Sunday, June 27, 2010
All other historical fiction is bland and dutiful by comparison : Garcia Marquez
Amazing how much material Gabriel Garcia Marquez develops with very little narrative movement in "The General in His Labyrinth": the first 90 or so pages simply involve Bolivar's retreat from Columbia toward the coast and possible exile to England, having lost most of his family fortune and having relinquished power, the greatest liberator in Latin American history, maybe the history of the world, now a fallen idol, despised by political enemies, even by the people in the towns and villages, dying but unafraid - that's the setup, but all that "happens" so far is he makes his way out toward the coast, through hardships and physical torments - yet what a portrait of a man, and of a country, so real and vivid - yes, this is historical fiction and he must be working from sources, I'm sure he wants the novel to be historically accurate, but no sources can capture the the mind of Bolivar in such clarity and depth, it's the work of a novelist to do that.

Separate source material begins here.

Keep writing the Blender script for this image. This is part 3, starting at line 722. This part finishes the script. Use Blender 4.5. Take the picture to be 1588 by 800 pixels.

I'd have to say nobody living today writes with the precision and fluid elegance of Garcia Marquez (he must also be blessed with a great translator - Elizabeth Grossman, I think?), all the other historical fiction I've read (not all that much) is bland and dutiful by comparison (Tolstoy the exception). Mentioned in yesterday's post how some of us became aware ca 1970 that 100 Years of Solitude was a classic work of fiction, just being discovered by N.Americans; I also recall that when I was books editor in the '80s noting that Love in the Time of Cholera was probably one of two books I reviewed during the 3-4 years on that assignment that would be read forever (Beloved was the other). Too bad it became sort of a running joke in that movie Serendipity.